Ibiza sigue siendo solidaria, pero no infinita. Mientras el Mediterráneo trae cayucos, el presupuesto insular hace aguas: 10,3 millones de euros de los recursos de todos los ibicencos destinados a atender a menores no acompañados llegados por rutas irregulares. Una cifra que, por sí sola, debería activar algo más que comunicados bienintencionados.
Aquí conviene aplaudir la franqueza del presidente del Consell, Vicent Marí, cuando afirma: «El Consell está desbordado por la atención a menores no acompañados». No es alarmismo: es contabilidad básica. Decirlo alto y claro, sin criminalizar a nadie, es un ejercicio de responsabilidad política necesaria.
La ironía es que Ibiza, una isla con recursos limitados y problemas estructurales de vivienda, sanidad e infraestructuras, esté asumiendo un papel que corresponde al Gobierno central. Porque mientras se exige a los territorios de llegada una capacidad elástica, las fronteras siguen sin blindarse, las mafias que tratan con seres humanos siguen haciendo caja y la llegada masiva de inmigración ilegal continúa como si fuera un fenómeno meteorológico inevitable. No lo es: es una decisión (o indecisión) política.

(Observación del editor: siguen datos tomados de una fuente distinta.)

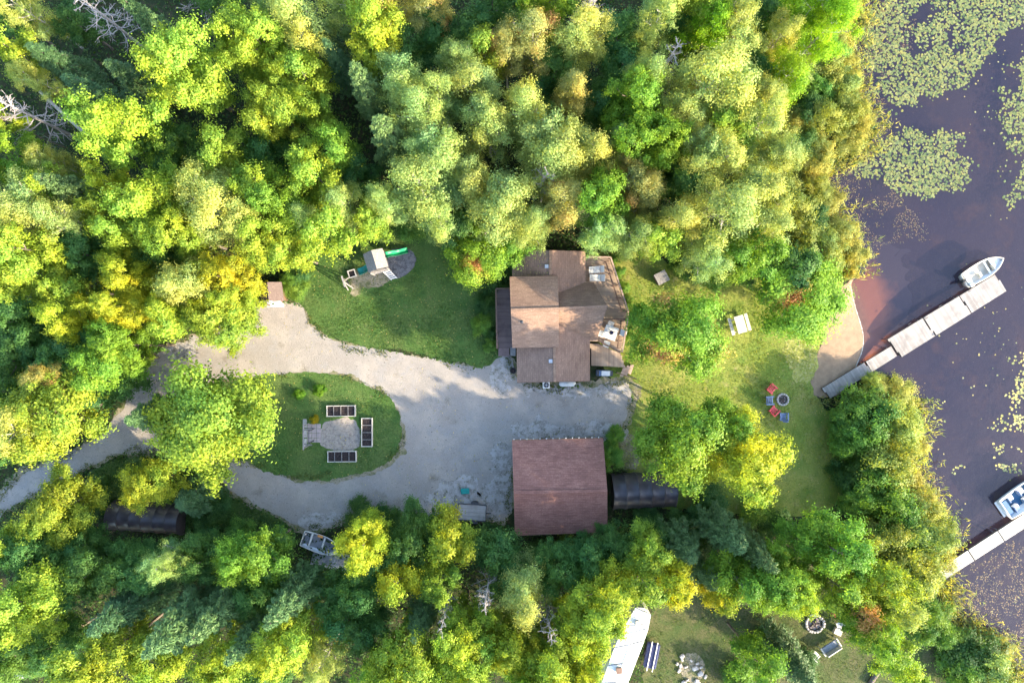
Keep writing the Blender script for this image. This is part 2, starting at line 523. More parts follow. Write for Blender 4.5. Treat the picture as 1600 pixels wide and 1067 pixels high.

La protección de los menores es obligatoria. Lo que no es obligatorio es gestionar el caos a golpe de improvisación ni convertir a las islas en parches permanentes. El mensaje de permisividad y pasotismo que se envía al exterior es temerario. Cada euro gastado aquí es un euro que no va a aliviar la presión que ya soportamos los ibicencos.
Solidaridad, sí. Dejación del Estado, no. Hace falta control efectivo de fronteras, cooperación real en origen y destino, recursos finalistas y un reparto equilibrado. Lo demás es mirar al mar, esperar otro desembarco… y pasar la factura a los de siempre.